Hi Timo (and Geert),
On Sun, Apr 24, 2022 at 10:42:51PM +0200, Timo Röhling wrote:
Hi Julian,
* Julian Gilbey <julian@d-and-j.net> [2022-04-24 21:01]:
Somehow I managed to really mess up a commit to python-qtconsole: the upstream and pristine-tar branches do not have the upstream/5.3.0
sources (the current ones). However, there's already an
upstream/5.3.0 tag in the repository, pointing to a commit to the
master branch.
I think the simplest thing to do is to "rewrite history": delete the
head commits to the master branch and the 5.3.0 tags, and then
recommit correctly and force-push to salsa.
Would people be OK with me doing this, or do you have an alternative suggestion?I looked at the Salsa repository, and it is not so bad.
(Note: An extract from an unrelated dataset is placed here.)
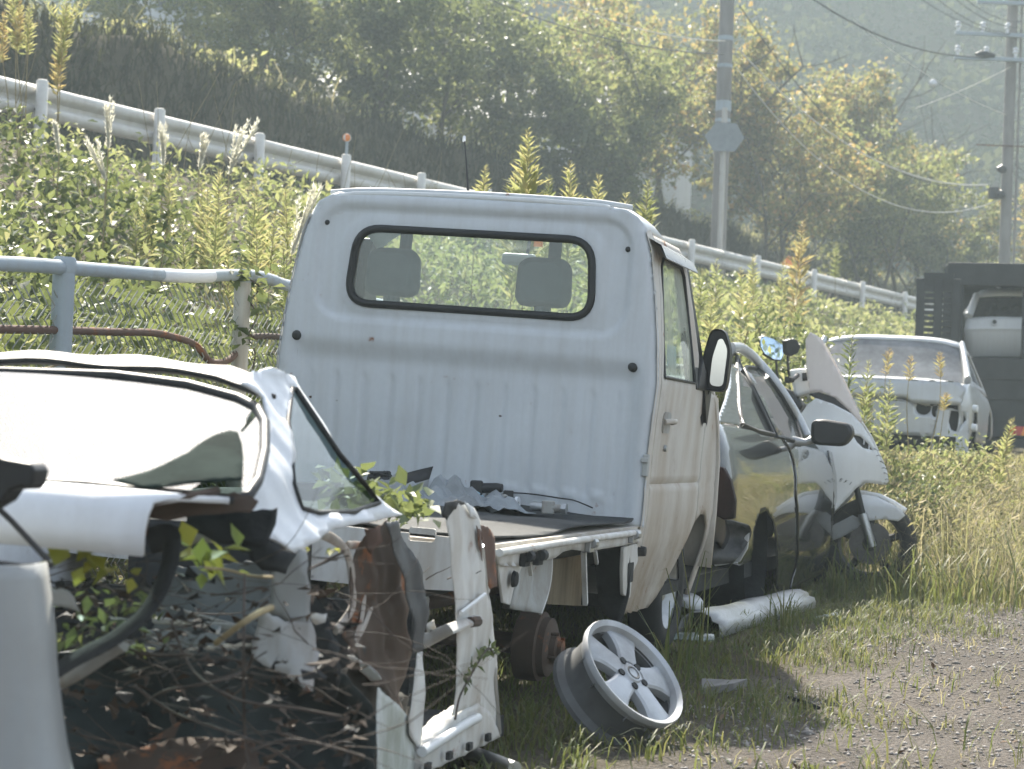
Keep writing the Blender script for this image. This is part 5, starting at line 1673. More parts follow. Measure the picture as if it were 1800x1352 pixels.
# front mudguard
go = [(p.y, p.z) for p in bf([(1508, 868), (1540, 872), (1566, 884), (1586, 895), (1592, 906), (1580, 916), (1555, 912), (1530, 915), (1520, 905)], 0)]
for s in (-1, 1):
    mb = MB(); mb.patch(go, lambda y, z: V((s * (.075 - .06 * sstep(.3, .42, z - wcn.z + .05)), y, z)), .02); mb.build('mudguard', M['white'], bk, smooth=60, solid=.004)
ed = bf([(1512, 866), (1545, 872), (1570, 884), (1592, 898)], 0)
mb = MB(); mb.tube(ed, .02, 8); mb.build('mudguard_ridge', M['white'], bk, smooth=60)
go = [(p.y, p.z) for p in bf([(1462, 925), (1500, 905), (1520, 915), (1505, 930), (1478, 945), (1464, 950)], 0)]
for s in (-1, 1):
    mb = MB(); mb.patch(go, lambda y, z: V((s * .07, y, z)), .02); mb.build('mudguard_tail', M['grey_panel'], bk, smooth=60, solid=.004)
# fairing halves meeting at the nose
fo = bf([(1405, 742), (1425, 715), (1440, 702), (1470, 712), (1500, 728), (1516, 745), (1532, 770), (1546, 800), (1558, 828), (1561, 846), (1556, 852), (1520, 848), (1508, 858), (1496, 872), (1470, 900), (1458, 908), (1440, 900), (1420, 850), (1400, 790)], 0)
nose_y = max(p.y for p in fo)
sl_ = [(p.y, p.z) for p in bf([(1502, 764), (1516, 768), (1528, 780), (1537, 792), (1520, 788), (1510, 778)], 0)]


def fx(y, z): return .27 * sstep(nose_y + .02, nose_y - .42, y) ** .8 + .02 * math.sin(z * 9)


for s in (-1, 1):
    mb = MB(); mb.patch([(p.y, p.z) for p in fo], lambda y, z: V((s * (.012 + fx(y, z)), y, z)), .022, [sl_]); fa = mb.build('fairing', M['white'], bk, smooth=60, solid=.006)
    mb = MB(); mb.patch(sl_, lambda y, z: V((s * (-.012 + fx(y, z)), y, z)), .03); mb.build('head_lamp', M['black'], fa, solid=.004)
    for k in range(2):
        c0 = V((0, *sl_[1])).lerp(V((0, *sl_[3])), .25 + .4 * k)
        MB().box((s * (.004 + fx(c0.y, c0.z)), c0.y, c0.z), (.01, .008, .06)).build('lamp_rib', M['house'], fa)
# lacing along the cracked nose edge
ne = bf([(1541, 790), (1546, 800), (1551, 812), (1555, 822), (1558, 832), (1560, 842), (1558, 850), (1548, 851)], 0)
for k, p in enumerate(ne):
    q = p + V((0, -.014, .004 * (-1) ** k))
    MB().tube([p + V((.0, .012, -.01)), p + V((.016 + fx(p.y, p.z), 0, 0)), q + V((.016 + fx(q.y, q.z), 0, 0))], .0022, 5).build('lacing', M['seal'], bk)
# lettering on the side panel that faces the camera
for k, ch in enumerate('EFI'):
    c0 = B.hit(1476 + 8 * k, 846 + 3.2 * k, x=.25)
    cu = bpy.data.curves.new('lettering', 'FONT'); cu.body = ch; cu.size = .034; cu.shear = .3; cu.extrude = .0006; cu.align_x = 'CENTER'
    tob = bpy.data.objects.new('lettering', cu); COL.objects.link(tob)
    dg = bpy.context.evaluated_depsgraph_get()
    me = bpy.data.meshes.new_from_object(tob.evaluated_get(dg)); bpy.data.objects.remove(tob)
    o = link('letter', me, M['seal'], bk)
    o.matrix_local = Matrix.Translation(V((.0145 + fx(c0.y, c0.z), c0.y, c0.z))) @ Matrix(((0, 0, 1, 0), (.93, .36, 0, 0), (-.36, .93, 0, 0), (0, 0, 0, 1))) @ Matrix.Scale(1, 4)
    # letters read towards the nose on the right-hand side
# screen
so_ = bf([(1420, 600), (1428, 586), (1440, 592), (1458, 622), (1480, 662), (1500, 705), (1515, 738), (1512, 744), (1494, 722), (1470, 700), (1444, 690), (1428, 692), (1422, 660)], 0)
yt = {}
sm = paint('hazy_screen', (.72, .66, .62), .4, .15, (.5, .42, .36), 0, coat=.2)
for s in (-1, 1):
    mb = MB(); mb.patch([(p.y, p.z) for p in so_], lambda y, z: V((s * (.004 + .16 * sstep(nose_y - .05, nose_y - .5, y)), y, z)), .02); mb.build('screen', sm, bk, smooth=60, solid=.004)
do_ = [(p.y, p.z) for p in bf([(1425, 694), (1444, 691), (1470, 700), (1494, 722), (1512, 744), (1490, 735), (1465, 715), (1440, 703)], 0)]
for s in (-1, 1):
    mb = MB(); mb.patch(do_, lambda y, z: V((s * (.0 + .2 * sstep(nose_y - .02, nose_y - .45, y)), y, z)), .03); mb.build('screen_base', M['black'], bk, solid=.004)
# cockpit, bars, mirrors
p0 = B.hit(1402, 660, x=0)
mb = MB(); mb.tube([B.hit(1386, 668, x=-.3), B.hit(1400, 660, x=-.1), B.hit(1402, 660, x=.1), B.hit(1392, 668, x=.3)], .016, 8); mb.build('handlebar', M['black'], bk, smooth=50)
for s, nm in ((-1, 0), (1, 0)):
    a = B.hit(1386, 668, x=-.3) if s < 0 else B.hit(1392, 668, x=.3)
    MB().tube([a, a + V((s * .1, -.02, 0))], .02, 8).build('grip', M['rubber'], bk, smooth=50)
q = bf([(1392, 652), (1432, 648), (1438, 690), (1402, 700)], -.1)
mb = MB(); mb.plate(q, (.2, 0, 0)); ck = mb.build('cockpit', M['white'], bk, bev=.02)
q = bf([(1410, 656), (1426, 654), (1428, 668), (1411, 670)], .096)
mb = MB(); mb.plate(q, (.01, 0, 0)); mb.build('gauge', M['black'], ck)
q = bf([(1378, 680), (1400, 690), (1420, 715), (1402, 740), (1385, 730), (1372, 700)], -.15)
mb = MB(); mb.plate(q, (.3, 0, 0)); mb.build('leg_shield', M['black'], bk, bev=.02)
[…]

It seems like you forgot to pull the latest changes in upstream and pristine-tar from
the 5.2.2 import first, so your import of 5.3.0 forked the those branches unintentionally.
[...]
Thanks for all the advice! I managed to sort it moderately cleanly in
the end, and this email records what happened and what I did, in case
anyone might benefit from this in the future.
It turns out that I'd also messed up more than I'd realised: even when
I pulled in the updated master branch, I didn't pull the upstream
branch, so managed to introduce even more conflicts. Oh well.
But the key things that allowed for a moderately clean fix were:
* I'd correctly used gbp import-orig to pull in the original 5.3.0
distribution to the master branch
* I had an upstream/5.3.0 tag in my local repository (which for some
reason I hadn't pushed, yeesh)
So the state of the salsa repository was (in an ideal world where I'd
pulled upstream):
- master included the upstream/5.3.0 commit, tagged as upstream/5.3.0,
along with further commits
- upstream was at upstream/5.2.2
- pristine-tar contained data up to upstream/5.2.2
To fix the problem, I did:
$ git checkout upstream
$ git reset --hard upstream/5.3.0
$ git checkout master
$ gbp pristine-tar commit
and that fixed everything. I finished with
$ git push --all
and
$ git push --tags.
I hope I don't make this mistake again!
Best wishes,
Julian
[...]
So the state of the salsa repository was (in an ideal world where I'd pulled upstream):
- master included the upstream/5.3.0 commit, tagged as upstream/5.3.0,
along with further commits
- upstream was at upstream/5.2.2
- pristine-tar contained data up to upstream/5.2.2
To fix the problem, I did:
$ git checkout upstream
$ git reset --hard upstream/5.3.0
FWIW Here I miss a `git commit -a`
Thanks for reporting, thanks for sharing what was learnt.
I hope I don't make this mistake again!
No worries, there will be other mistakes and that is good.
Know that the only way to avoid mistakes is doing nothing.